地方の経済政策、「新質生産力」に焦点=中国
中国の習近平国家主席が掲げる新スローガン「新質生産力(新たな質の生産力)」が、地方の経済政策に浸透してきた。地方政府や業界団体の間で、新質生産力の育成に的を絞った発展目標やその実施プランが続々と発表されている。
新質生産力は、イノベーションの主導によって、新たな質の高い生産力を形成することを指し、「ハイテク、高効率、高品質」を新たな成長エンジンとすることを特徴としている。
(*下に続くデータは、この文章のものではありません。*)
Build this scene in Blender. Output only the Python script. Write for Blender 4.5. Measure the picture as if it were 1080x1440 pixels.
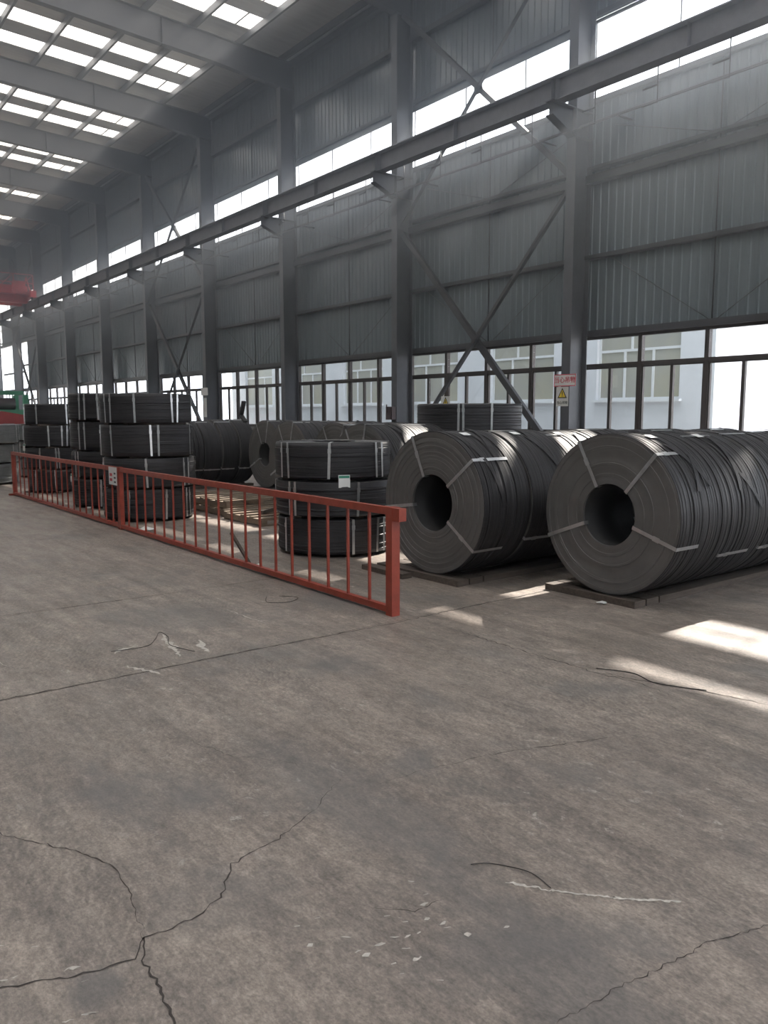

新質生産力の形成は、情報技術、ハイエンド製造業、バイオ医薬、新エネルギー、戦略性新興産業、未来産業などにおいて、より高効率でスマートかつ環境に対応した生産方式やサービスモデルの実現を推進するものとなる。
100以上の金融機関が加盟する上海科創金融連盟は15日、「上海市の金融業が新質生産力の育成を推進するための3年行動計画」を発表した。同計画では、同連盟に加盟する銀行、証券会社、保険会社、ファンド会社などが今後3年内に、株式や債券の取引、貸付、保険商品の設定などを通じて2兆元(約43兆5900億円)を投じ、上海市の新質生産力の急速な発展を後押ししていく方針が示された。
北京市は新質生産力の育成を経済政策の最優先課題に掲げた。2月19日に開催した「首都の質の高い発展推進大会」で、新質生産力のワードを何度も取り上げた。
深セン市は3月14日、「新質生産力の発展、および戦略性新興産業群と未来産業の質の高い発展推進を加速するための実施方案」を発表した。これは新質生産力育成に関する中国国内初の産業政策で、戦略性新興産業と未来産業を新質生産力育成の柱とすることを盛り込んだ。
陝西省発展改革委員会は3月19日、「陝西省が産業イノベーション群の建設を高度に推進し、新質生産力の形成を加速する実施方案」を発表した。「2025年までに、国内をリードし、かつ世界トップレベルで、年間売上高が100億元規模の産業イノベーション群を10以上育成し、35年にコア競争力を備えた1000億元規模の産業イノベーション群をいくつか形成する」との目標を掲げた。